The local Calvinists in our town are generally very fond of Chesterton. This is a good thing! They aren’t as boring as R.C. Sproul and can typically take a joke a lot better than John MacArthur (as if that were very difficult). I’m not sure if they WERE this way, so they naturally liked what they found in Chesterton, or they BECAME a bit this way from reading him. A bit of both I’m sure. Maybe they got that way from reading too much Wodehouse or listening to too much blues. Who knows.
Chesterton himself though often takes pot shots at the TULIP folk. Yes, he always includes them in the body of Christ and as necessary for the balance of Orthodoxy to exist, but words like “vinegar” often crop up. It seems likely to me he had met several of the intolerable Scottish variety.

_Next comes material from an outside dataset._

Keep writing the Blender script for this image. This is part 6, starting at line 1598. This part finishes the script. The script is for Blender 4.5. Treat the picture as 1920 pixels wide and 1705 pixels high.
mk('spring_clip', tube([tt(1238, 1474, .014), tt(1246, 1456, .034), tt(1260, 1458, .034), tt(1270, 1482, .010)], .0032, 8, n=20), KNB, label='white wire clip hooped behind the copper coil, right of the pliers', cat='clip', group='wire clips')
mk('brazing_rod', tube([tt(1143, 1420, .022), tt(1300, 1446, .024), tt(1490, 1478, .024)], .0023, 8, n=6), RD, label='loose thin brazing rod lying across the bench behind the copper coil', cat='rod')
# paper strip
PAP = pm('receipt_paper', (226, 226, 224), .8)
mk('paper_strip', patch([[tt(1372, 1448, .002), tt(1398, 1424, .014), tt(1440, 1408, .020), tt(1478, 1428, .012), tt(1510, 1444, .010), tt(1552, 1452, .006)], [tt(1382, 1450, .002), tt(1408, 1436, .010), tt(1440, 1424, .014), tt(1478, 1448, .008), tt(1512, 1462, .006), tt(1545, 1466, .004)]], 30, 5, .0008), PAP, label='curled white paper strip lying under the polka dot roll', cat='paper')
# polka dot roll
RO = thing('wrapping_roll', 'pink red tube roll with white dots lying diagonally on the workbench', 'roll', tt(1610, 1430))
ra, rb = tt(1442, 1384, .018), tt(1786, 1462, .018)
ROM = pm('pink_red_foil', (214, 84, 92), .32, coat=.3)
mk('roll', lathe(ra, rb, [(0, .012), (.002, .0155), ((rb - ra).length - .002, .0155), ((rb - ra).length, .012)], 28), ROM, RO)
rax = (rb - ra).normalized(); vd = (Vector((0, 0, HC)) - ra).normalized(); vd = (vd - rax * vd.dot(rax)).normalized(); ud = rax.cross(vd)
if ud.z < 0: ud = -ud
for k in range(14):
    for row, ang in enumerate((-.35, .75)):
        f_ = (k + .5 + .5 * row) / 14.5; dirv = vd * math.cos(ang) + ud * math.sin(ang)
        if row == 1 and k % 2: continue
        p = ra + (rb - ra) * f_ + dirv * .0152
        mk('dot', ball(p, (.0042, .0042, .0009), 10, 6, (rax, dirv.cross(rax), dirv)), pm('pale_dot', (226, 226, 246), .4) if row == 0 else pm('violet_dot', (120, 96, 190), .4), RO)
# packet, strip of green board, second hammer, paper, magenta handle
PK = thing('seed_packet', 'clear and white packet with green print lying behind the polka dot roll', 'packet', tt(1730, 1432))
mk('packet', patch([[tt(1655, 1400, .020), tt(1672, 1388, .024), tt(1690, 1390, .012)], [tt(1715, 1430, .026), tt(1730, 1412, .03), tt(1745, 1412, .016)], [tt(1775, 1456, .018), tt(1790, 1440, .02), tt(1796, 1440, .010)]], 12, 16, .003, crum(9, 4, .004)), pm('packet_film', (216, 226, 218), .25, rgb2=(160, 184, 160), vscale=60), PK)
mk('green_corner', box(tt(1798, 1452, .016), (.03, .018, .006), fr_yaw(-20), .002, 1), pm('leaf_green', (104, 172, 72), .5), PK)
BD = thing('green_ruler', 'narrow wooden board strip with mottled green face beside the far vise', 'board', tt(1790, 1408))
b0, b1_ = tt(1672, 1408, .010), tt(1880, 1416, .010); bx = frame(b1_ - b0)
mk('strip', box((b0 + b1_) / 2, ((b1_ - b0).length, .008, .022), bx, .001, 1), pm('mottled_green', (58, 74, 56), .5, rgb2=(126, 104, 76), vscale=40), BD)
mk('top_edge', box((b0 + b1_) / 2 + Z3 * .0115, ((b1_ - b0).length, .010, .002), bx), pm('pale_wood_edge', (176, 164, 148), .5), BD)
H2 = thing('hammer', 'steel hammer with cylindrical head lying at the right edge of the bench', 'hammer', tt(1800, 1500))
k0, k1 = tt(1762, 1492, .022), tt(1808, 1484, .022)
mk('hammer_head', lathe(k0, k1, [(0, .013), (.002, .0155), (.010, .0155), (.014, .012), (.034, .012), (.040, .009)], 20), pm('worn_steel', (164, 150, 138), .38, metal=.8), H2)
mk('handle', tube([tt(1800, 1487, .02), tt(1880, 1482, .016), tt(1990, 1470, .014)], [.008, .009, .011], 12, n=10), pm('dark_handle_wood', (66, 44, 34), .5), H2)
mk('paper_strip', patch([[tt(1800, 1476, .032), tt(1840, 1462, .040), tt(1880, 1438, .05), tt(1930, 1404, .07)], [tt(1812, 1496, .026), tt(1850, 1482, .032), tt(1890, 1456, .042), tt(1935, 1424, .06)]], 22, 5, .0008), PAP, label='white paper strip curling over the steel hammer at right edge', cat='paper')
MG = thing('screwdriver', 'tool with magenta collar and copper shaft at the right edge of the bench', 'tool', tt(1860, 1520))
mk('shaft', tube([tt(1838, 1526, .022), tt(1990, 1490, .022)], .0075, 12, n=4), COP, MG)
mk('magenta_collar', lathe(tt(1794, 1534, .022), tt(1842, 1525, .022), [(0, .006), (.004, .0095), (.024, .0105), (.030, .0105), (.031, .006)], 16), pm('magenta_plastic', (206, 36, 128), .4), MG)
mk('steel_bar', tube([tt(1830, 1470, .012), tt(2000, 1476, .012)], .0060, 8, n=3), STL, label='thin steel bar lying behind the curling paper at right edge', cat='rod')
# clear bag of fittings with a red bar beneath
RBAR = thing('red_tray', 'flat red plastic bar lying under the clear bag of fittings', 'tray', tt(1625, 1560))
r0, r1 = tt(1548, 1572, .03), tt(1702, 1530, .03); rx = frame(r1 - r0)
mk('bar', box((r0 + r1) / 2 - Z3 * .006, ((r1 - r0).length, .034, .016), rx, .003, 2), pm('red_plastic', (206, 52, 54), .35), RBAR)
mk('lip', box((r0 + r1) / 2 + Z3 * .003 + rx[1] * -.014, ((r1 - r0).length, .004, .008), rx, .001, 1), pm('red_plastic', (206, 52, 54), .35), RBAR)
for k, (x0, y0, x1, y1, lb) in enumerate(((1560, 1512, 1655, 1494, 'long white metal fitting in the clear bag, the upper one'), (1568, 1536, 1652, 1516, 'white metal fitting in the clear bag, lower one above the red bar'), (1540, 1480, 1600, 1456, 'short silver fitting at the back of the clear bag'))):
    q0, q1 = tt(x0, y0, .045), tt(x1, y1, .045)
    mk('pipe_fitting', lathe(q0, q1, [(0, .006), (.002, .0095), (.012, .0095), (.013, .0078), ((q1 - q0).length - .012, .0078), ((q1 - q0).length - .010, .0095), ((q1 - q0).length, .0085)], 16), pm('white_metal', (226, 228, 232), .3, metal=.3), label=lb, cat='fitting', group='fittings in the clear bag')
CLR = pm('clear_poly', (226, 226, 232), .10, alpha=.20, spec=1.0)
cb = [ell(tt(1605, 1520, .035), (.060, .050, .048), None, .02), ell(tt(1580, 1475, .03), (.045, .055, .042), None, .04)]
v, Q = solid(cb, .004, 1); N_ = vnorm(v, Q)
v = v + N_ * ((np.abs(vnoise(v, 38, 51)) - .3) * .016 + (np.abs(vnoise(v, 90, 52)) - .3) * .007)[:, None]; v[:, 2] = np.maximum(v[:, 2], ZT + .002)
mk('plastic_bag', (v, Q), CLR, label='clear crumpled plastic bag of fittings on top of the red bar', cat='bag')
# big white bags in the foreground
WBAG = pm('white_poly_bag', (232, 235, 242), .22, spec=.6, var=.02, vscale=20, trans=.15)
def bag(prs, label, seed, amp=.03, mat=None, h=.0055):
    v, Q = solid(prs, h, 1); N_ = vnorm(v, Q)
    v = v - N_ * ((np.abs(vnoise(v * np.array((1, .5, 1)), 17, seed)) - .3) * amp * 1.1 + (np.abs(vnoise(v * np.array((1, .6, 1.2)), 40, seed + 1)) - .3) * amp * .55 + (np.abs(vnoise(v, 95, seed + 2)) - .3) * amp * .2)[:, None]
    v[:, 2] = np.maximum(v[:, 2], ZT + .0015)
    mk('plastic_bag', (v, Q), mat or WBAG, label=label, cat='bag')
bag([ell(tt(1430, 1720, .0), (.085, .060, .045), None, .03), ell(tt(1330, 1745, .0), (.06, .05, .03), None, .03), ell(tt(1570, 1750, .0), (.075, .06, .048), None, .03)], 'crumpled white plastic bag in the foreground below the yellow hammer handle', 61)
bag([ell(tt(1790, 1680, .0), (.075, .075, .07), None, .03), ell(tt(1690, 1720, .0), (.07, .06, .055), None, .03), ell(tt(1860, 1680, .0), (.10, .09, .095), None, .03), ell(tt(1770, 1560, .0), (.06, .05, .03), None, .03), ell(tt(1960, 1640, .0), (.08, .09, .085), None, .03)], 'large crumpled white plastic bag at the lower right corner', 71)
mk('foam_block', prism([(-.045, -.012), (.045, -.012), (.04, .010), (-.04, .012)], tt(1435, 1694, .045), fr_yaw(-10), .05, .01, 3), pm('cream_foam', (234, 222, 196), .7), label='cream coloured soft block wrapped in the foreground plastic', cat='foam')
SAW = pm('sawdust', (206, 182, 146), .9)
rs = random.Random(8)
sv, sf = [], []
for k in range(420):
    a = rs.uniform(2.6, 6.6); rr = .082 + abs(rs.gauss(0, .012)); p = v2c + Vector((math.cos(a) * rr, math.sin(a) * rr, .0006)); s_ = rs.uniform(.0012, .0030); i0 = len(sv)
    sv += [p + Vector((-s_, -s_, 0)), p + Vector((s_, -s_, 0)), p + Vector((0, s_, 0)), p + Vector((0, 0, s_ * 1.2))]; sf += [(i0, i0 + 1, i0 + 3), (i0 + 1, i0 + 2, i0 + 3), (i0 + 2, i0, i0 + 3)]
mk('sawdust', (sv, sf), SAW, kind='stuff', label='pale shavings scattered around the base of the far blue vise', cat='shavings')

And we only say once more to-day as has been said many times by our fathers: `Long years and centuries ago our fathers or the founders of our people drank, as they dreamed, of the blood of God. Long years and centuries have passed since the strength of that giant vintage has been anything but a legend of the age of giants. Centuries ago already is the dark time of the second fermentation, when the wine of Catholicism turned into the vinegar of Calvinism. Long since that bitter drink has been itself diluted; rinsed out and washed away by the waters of oblivion and the wave of the world. Never did we think to taste again even that bitter tang of sincerity and the spirit, still less the richer and the sweeter strength of the purple vineyards in our dreams of the age of gold. Day by day and year by year we have lowered our hopes and lessened our convictions; we have grown more and more used to seeing those vats and vineyards overwhelmed in the waterfloods and the last savour and suggestion of that special element fading like a stain of purple upon a sea of grey. We have grown used to dilution, to dissolution, to a watering down that went on for ever. But ‘Thou hast kept the good wine until now.’
-G.K. Chesterton, The Everlasting Man, p.299
Keeping the good wine until now. Christianity has been diluted or made bitter. I was surprised to find this language here. This exact sentiment was often expressed during the rise of Pentacostalism in the past 100 years. Perhaps this language is appropriate to every age where the Lord renews and reforms the church.